Un par de novedades, o de hallazgos terribles y misteriosos, causó notable impresión en el ánimo de Moctezuma: la aparición de hombres con un solo cuerpo de dos cabezas, y de un ave con cabeza de diadema a través de la cual se veían gentes combatiendo y muriendo en medio de una feroz conmoción. Moctezuma hizo llamar a los nigromantes a la Casa Negra, y a otro lugar de adoración que frecuentaba, para que interpretaran los prodigios. Pese a la urgencia de la convocatoria, no obtuvo respuestas tranquilizadoras. Como los expertos consultados no satisficieron su curiosidad, los amenazó con prisiones, con la muerte de sus familiares y la destrucción de sus propiedades. Debe recordarse que había entonces tomado auge la historia del retorno de Quetzalcóatl, supremo hacedor, y las señales inhabituales podían ser el prefacio de un regreso capaz de enervar al tlatoani del imperio, a los nobles, a los responsables del culto y a los guerreros bajo su mando. ¿Cómo los trataría el todopoderoso Quetzalcóatl, la majestuosa Serpiente Emplumada, después de juzgar sus obras de simples mortales?
Pero no llegó Quetzalcóatl, sino Hernán Cortés acompañado por huestes a caballo descendiendo de grandes torres que no se hundían en el mar.
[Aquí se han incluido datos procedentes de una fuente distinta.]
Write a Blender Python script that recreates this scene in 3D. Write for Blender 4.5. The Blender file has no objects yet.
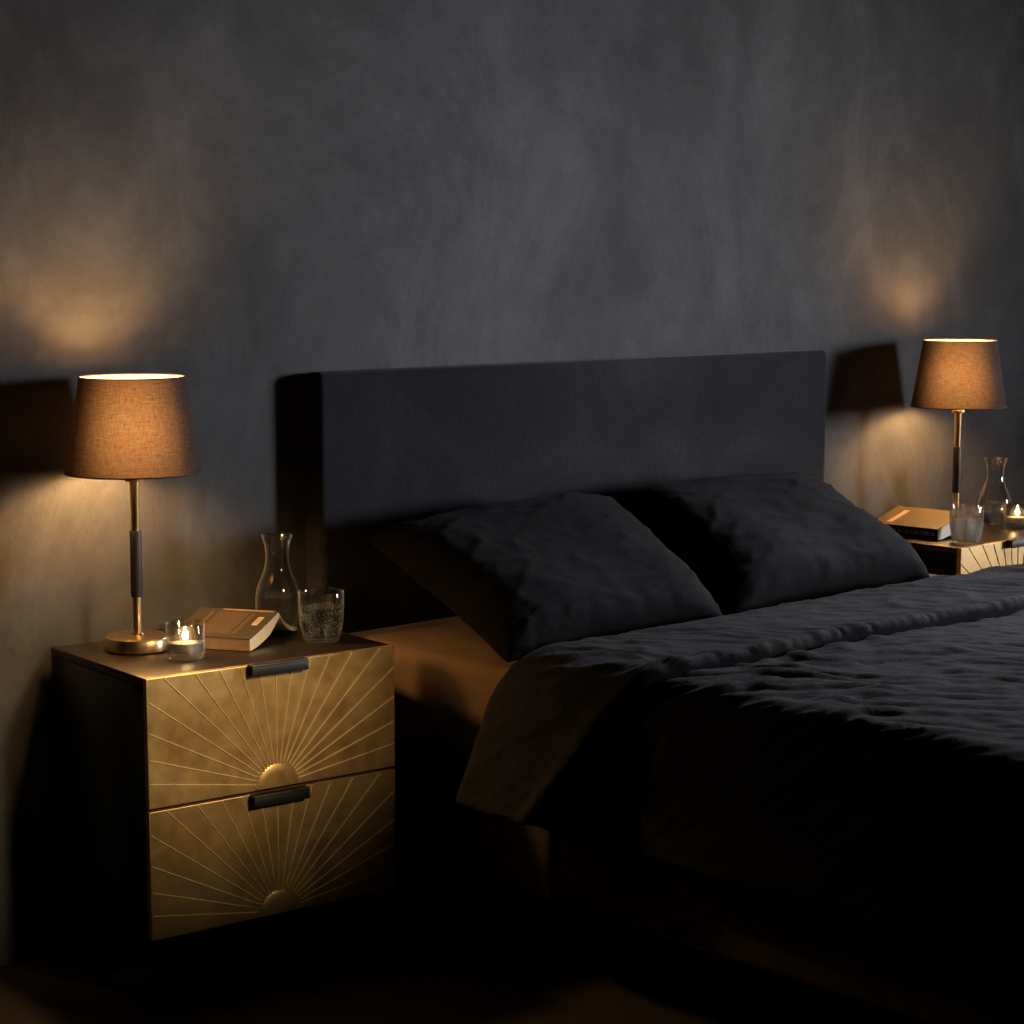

De acuerdo con los informantes indígenas de Sahagún, cronista mencionado antes, esta fue la actitud del tlatoani ante el aplanador suceso: “No hizo más que esperarlos. No hizo más que resolverlo en su corazón, no hizo más que resignarse; dominó finalmente su corazón, se recomió en su interior, lo dejó en disposición de ver y de admirar lo que habría de suceder”.